I'd love to hear your thoughts or feedback

Answer 1

Caveat: I've never used <coroutine> myself.

---

Code uses std::vector yet fails to include <vector>. Consider sorting the includes to help avoid such omissions.

---

Many names prefixed with Co - consider using a namespace instead.

---

CoTaskId has a user-provided operator== which could be defaulted instead:

    bool operator==(const CoTaskId& rhs) const = default;

Note the additional const.

---

CoTaskId has a std::size_t for index, yet we depend on it being round-trip convertible to unsigned. While it's unlikely that we'll have more than 64K tasks in a given manager, we could be giving more thought to how we manage these index values - in particular, being prepared to throw if adding a task would exceed the range of unsigned.

---

struct CoCompareTimeoutTask might be better replaced with a std::less{} or std::greater{} object - all we need to do is implement CoTimeoutTask::operator<() (perhaps by defining CoTimeoutTask::operator<=>()).

---

CoGetTimeout() accepts a bare number to mean milliseconds. Prefer to accept a duration type, which communicates the unit of measure between calling and called code explicitly.

---

CoAwaitData feels wrong to me. The combination of switch and union makes me feel that std::variant and std::visit() may be a cleaner approach.

---

CoAwaitBase seems to be an implementation convenience rather than a meaningful base class. In any case, consider adding a virtual destructor so it can be safely used polymorphically.

---

CoTask is still incomplete: it has an exception_ member that's unused - it even has a TODO: comment suggesting you know there's work outstanding here.

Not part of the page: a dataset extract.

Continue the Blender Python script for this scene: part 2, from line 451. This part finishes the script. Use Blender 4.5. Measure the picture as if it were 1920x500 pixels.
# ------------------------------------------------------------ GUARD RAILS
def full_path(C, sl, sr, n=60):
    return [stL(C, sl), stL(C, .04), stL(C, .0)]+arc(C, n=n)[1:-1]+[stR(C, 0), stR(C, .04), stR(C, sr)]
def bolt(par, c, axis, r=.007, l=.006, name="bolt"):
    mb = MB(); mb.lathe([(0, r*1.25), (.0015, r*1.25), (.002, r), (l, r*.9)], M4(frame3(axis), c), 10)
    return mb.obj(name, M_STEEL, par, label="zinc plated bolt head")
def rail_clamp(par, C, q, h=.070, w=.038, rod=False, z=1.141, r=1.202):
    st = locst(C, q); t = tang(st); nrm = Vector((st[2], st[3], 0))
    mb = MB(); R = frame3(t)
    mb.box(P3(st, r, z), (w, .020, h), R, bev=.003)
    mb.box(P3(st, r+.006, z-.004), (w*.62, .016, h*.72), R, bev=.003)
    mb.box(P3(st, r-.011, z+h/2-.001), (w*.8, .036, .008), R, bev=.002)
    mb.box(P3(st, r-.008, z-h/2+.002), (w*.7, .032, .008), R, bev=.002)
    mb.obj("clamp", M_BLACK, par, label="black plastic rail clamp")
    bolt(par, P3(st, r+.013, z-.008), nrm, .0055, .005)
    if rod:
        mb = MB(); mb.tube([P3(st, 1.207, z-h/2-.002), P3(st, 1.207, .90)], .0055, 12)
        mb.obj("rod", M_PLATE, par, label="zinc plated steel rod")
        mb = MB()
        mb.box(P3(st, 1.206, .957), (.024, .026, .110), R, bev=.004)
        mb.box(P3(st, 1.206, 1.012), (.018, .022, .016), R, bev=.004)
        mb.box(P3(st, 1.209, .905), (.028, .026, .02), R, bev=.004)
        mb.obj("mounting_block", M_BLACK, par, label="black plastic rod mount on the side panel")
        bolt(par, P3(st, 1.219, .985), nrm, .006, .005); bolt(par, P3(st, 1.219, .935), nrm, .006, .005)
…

I guess it's intentional that CoTask and CoScheduler have non-explicit constructors; I recommend always using a comment in such circumstances so future maintainers know it's not accidental and understand why it's desirable.

---

This pattern can be simplified:

    bool tmp = ready_;
    ready_ = true;
    return tmp;

The tmp variable can be eliminated if we simply return std::exchange(ready_, true);.

---

(partial review - I may return to finish this when work calms down again)

Answer 2

Thank you very much, Toby Speight! I really appreciate your review — it’s been quite a while since I last wrote any C++. I’ve applied most of your suggestions to my repository: https://github.com/mausys/coroutine-cpp , except for the variant/visit part. I looked it up in the reference, but it looks confusing to me. I used std::variant in combination with the std::get_if method.

I also discovered a bug in my code: I mistakenly used queue::back instead of queue::front when recycling the indices.